Drift Detection
Drift happens when the live state in Consul diverges from the desired state in Git. Someone edits a key directly in the Consul UI, a deploy script sets a value that was never committed, or a key gets deleted by accident. Drift detection finds these differences.
How it works
Guardian reads the desired state from the Git backup repository and the actual state from Consul KV, then compares them key by key.
Git (desired state) Consul (actual state)
───────────────── ──────────────────────
config/db/host = "db1" config/db/host = "db2" → DRIFTED
config/db/port = "5432" config/db/port = "5432" → In Sync
config/cache/ttl = "300" (missing) → MISSING
(not in Git) config/temp/data = "abc" → EXTRA
Running drift detection
CLI
consul-guardian drift \
--consul-addr http://localhost:8500 \
--prefix "config/" \
--git-repo ./consul-backup
Output:
Drift Report (2026-04-04 14:30:00 UTC)
================================================
In Sync: 42
Missing: 2 (in Git, not in Consul)
Extra: 1 (in Consul, not in Git)
Drifted: 3 (values differ)
MISSING config/cache/ttl
MISSING config/cache/max-size
EXTRA config/temp/debug-mode
DRIFTED config/database/host
DRIFTED config/database/max-connections
DRIFTED config/redis/timeout
Dashboard
Navigate to the Drift Detection page and click "Run Scan". Results appear inline with the expected and actual values for drifted keys.
Drift categories
| Status | Meaning | Example |
|---|---|---|
| MISSING | Key exists in Git but not in Consul | A key was deleted from Consul but the Git record remains |
| EXTRA | Key exists in Consul but not in Git | Someone added a key directly in Consul without going through the normal process |
| DRIFTED | Key exists in both, values differ | A value was changed in Consul after Guardian's last sync |
Using drift in CI/CD
The drift command exits with code 1 when drift is detected. This makes it easy to add as a CI check:
# GitHub Actions
- name: Check for config drift
run: |
consul-guardian drift \
--consul-addr ${{ secrets.CONSUL_ADDR }} \
--consul-token ${{ secrets.CONSUL_TOKEN }} \
--prefix "config/" \
--git-repo ./consul-backup
# GitLab CI
drift-check:
stage: validate
script:
- consul-guardian drift --prefix "config/" --git-repo ./consul-backup
allow_failure: false
A failed drift check blocks the pipeline, forcing the team to reconcile the difference before proceeding.
Scheduled drift checks
Run drift detection on a cron schedule to catch manual changes early:
# GitHub Actions - run every hour
on:
schedule:
- cron: '0 * * * *'
jobs:
drift-check:
runs-on: ubuntu-latest
steps:
- uses: actions/checkout@v4
- name: Run drift detection
run: consul-guardian drift --prefix "config/"
- name: Notify on drift
if: failure()
run: |
curl -X POST ${{ secrets.SLACK_WEBHOOK }} \
-d '{"text":"Config drift detected in production Consul!"}'
Auto-reconciliation
Currently, drift detection is read-only.
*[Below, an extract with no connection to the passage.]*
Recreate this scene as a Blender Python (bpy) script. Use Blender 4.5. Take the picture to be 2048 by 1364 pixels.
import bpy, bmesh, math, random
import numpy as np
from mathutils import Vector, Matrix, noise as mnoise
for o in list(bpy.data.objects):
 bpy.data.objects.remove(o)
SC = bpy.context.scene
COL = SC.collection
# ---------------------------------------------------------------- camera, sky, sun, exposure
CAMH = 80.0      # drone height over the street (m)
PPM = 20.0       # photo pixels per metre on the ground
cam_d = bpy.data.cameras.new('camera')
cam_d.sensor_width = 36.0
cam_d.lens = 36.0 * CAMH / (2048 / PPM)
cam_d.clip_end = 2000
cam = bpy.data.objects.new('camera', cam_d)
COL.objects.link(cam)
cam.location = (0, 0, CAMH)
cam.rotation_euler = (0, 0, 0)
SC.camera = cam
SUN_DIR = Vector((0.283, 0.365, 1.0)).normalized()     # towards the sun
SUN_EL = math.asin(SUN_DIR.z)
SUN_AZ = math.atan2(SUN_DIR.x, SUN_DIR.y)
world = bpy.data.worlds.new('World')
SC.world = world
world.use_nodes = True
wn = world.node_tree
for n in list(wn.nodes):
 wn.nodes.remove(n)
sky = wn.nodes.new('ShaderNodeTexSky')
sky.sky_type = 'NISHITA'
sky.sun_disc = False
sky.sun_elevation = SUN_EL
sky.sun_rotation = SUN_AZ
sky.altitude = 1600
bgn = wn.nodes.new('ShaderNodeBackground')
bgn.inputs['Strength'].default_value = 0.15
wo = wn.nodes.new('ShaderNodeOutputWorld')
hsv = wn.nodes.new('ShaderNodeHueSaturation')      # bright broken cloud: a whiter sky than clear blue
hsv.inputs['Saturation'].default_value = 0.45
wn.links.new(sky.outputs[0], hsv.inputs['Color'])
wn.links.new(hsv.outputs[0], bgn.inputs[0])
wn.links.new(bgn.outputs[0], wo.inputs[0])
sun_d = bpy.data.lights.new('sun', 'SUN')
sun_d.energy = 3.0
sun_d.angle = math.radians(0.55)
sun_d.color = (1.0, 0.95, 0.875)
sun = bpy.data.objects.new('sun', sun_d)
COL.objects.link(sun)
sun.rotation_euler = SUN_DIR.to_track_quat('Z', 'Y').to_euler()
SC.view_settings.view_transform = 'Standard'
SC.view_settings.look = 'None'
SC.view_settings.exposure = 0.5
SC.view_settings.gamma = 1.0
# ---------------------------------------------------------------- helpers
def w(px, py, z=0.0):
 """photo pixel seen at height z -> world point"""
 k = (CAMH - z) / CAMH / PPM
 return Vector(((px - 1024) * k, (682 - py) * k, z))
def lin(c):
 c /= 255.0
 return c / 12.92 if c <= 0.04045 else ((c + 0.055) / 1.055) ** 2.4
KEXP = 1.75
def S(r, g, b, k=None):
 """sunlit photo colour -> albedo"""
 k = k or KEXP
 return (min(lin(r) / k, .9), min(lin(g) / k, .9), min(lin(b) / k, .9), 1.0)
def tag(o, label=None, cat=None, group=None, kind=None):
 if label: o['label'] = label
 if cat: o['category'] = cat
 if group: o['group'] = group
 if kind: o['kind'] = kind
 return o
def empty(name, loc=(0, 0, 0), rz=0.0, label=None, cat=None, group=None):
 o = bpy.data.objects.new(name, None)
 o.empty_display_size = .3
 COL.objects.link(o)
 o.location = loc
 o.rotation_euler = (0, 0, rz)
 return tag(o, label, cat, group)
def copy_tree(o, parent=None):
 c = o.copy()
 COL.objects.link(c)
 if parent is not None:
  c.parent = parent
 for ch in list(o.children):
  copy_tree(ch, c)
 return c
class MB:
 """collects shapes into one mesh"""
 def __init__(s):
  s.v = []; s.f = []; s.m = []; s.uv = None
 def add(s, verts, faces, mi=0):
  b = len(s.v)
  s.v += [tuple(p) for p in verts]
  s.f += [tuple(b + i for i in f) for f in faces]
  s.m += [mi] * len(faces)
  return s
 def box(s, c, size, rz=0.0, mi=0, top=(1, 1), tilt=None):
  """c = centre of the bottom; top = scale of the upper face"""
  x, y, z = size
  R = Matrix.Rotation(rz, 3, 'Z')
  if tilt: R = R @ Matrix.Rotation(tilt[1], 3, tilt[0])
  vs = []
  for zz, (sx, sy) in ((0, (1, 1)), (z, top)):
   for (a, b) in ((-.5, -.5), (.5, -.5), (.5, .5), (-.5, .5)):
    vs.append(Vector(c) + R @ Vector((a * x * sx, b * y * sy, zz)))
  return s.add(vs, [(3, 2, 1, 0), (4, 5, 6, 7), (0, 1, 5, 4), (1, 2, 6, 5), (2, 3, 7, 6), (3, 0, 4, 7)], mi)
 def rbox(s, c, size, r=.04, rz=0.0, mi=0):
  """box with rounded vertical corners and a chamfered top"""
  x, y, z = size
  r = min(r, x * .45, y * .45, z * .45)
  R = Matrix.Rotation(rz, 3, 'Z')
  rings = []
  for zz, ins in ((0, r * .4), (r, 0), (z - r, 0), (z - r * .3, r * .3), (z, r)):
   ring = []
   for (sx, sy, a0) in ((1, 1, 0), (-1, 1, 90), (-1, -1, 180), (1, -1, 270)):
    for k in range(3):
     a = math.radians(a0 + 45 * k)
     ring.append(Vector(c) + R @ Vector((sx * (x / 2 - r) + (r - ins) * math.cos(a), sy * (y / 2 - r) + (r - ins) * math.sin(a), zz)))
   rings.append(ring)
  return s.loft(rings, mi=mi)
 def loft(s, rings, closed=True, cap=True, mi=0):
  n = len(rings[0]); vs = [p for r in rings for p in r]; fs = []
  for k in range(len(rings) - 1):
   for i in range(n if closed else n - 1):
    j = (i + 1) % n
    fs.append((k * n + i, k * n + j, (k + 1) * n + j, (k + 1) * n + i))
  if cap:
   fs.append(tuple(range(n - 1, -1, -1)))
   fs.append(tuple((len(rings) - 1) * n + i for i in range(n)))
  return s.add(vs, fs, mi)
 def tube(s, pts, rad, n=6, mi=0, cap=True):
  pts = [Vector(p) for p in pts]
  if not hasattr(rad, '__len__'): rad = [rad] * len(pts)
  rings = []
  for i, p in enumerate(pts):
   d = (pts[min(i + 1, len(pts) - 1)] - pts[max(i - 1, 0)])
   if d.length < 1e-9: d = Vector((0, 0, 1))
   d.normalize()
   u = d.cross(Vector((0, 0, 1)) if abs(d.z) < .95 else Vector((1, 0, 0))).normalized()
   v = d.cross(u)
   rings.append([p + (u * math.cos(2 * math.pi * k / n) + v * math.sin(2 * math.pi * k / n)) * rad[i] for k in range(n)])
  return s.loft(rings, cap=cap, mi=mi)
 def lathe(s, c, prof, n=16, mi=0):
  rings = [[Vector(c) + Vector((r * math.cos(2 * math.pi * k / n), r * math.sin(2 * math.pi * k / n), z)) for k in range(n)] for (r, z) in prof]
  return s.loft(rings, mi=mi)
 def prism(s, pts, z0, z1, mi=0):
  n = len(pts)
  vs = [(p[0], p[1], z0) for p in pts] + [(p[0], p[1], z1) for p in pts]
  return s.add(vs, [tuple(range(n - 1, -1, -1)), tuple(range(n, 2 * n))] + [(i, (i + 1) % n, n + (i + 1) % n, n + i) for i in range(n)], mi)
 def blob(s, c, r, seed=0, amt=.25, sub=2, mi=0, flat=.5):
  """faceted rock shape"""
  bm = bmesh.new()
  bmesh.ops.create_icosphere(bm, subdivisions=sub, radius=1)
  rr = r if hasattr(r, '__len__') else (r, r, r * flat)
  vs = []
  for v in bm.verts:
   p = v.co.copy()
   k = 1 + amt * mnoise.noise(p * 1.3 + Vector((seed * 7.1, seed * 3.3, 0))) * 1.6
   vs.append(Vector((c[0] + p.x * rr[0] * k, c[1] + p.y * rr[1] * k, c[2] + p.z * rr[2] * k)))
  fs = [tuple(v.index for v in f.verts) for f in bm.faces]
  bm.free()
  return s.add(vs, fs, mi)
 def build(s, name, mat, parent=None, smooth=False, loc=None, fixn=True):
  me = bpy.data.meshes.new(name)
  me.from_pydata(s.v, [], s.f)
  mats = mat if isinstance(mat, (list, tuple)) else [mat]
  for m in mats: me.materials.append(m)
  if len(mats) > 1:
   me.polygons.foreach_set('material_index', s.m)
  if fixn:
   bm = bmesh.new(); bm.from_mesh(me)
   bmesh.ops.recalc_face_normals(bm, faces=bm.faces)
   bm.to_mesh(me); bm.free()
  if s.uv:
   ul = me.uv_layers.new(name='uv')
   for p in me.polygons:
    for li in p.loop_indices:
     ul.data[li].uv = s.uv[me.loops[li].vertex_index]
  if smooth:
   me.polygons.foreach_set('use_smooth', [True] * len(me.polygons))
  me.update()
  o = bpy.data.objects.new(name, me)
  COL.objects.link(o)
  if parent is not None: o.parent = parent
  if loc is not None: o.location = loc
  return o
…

To fix drift, use the restore command to push the Git state back to Consul.
A future version will support --auto-reconcile to automatically fix detected drift.
Real-world example
A team runs Guardian's drift check as a daily cron job. One morning, the check fails: config/payment/timeout has drifted from "30s" (Git) to "5s" (Consul). Investigation reveals a developer set the timeout to 5 seconds during load testing yesterday and forgot to revert it. Without drift detection, this would have caused payment timeouts in production when traffic spiked.